The last few weeks have seen a further stage of taking things out. After the vineyard management, after the careful harvesting, after the triage.
Bottles that are good but not good enough
As the wines settle in their cuves, fermenting and working their magic the cellars have been busy with packing pallets of wine to send to merchants around France, the UK, USA and many parts of Europe and the Far East. Today I took the photo above. As every bottle is dressed (habillée) with capsule and labels it is checked for any sign of damage, eg small holes in the cork or slight leakage. These bottles are removed and can be used for wine tasting for visitors to the cellar in the next few weeks. Therefore, what reaches the buyer and the drinker should be of top quality and wines which they can trust to be of the high standard expected from Mas Coutelou. They do not have to worry about all the work that has gone on to ensure their satisfaction and delight, though maybe now they know a little more about it.

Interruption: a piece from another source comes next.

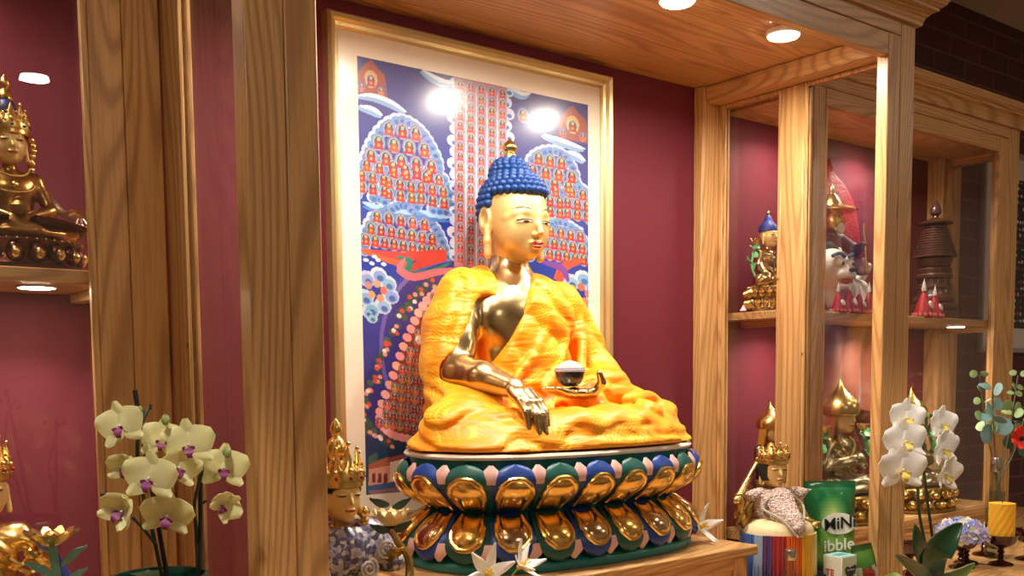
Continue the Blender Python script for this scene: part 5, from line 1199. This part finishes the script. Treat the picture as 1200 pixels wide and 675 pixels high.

The iceberg theory in practice. Cheers Papa Hemingway!
No you haven’t missed Parts 1 & 2! It is widely acknowledged that the work of a vigneron involves three locations; the vineyard, the cellar and the office. The first two parts are the most well known of course and what people like me think of first when we think about the ‘glamorous’ lifestyle of winemakers. However, if you don’t sell the wine and get it delivered safely to merchants, restaurants etc then it is pointless trying to make wine.
Now that harvest is done and the wines are stored in tanks, either fermenting or maturing, the more mundane, but equally important, aspect of a winemaker’s job comes to the fore. Wines have to be bottled, packaged, sent to market and, above all, sold. Jeff said to me that this was not especially interesting but, for me, it was.
Bottles waiting to be packaged
Classe bottles waiting
Jeff has built a strong demand for his wines both in France and abroad. Our recent visit to Paris and the fact that his wines are sold out there proved the case. Visitors to the cellars call on a regular basis looking for wine, merchants phone wanting to place orders – his mobile phone is never far from Jeff’s ear.
On Friday last week a new ‘toy’ arrived to help the packaging. It seals the cardboard cartons and prints the name of the wine on the side, speeding up the packaging process. Nonetheless teamwork and humour keep that process very human.
The job is hard, repetitive, physical work. In the video you will see Jeff at one point to place 4 bottles in the box at a time, routines and practice are everything. But without the boxes of wine the rest of the business cannot happen. It is less attractive but it is as important as harvesting or winemaking.
Two new wine treats came to the fore this week. Firstly, a slightly sparkling white wine, blanc frisant made from Macabeu and Grenache Gris. Secondly a cuvée made for the first time since 2003, Copains, made mostly from Cinsault but with Grenache and Syrah grapes vinified all together – truly delicious with the latter grapes adding body and depth to the Cinsault and giving the bottle longevity I would think.
Parts 1 & 2 of winemaking are still very strong, Part 3 too and I shall investigate more about commercial decisions in future.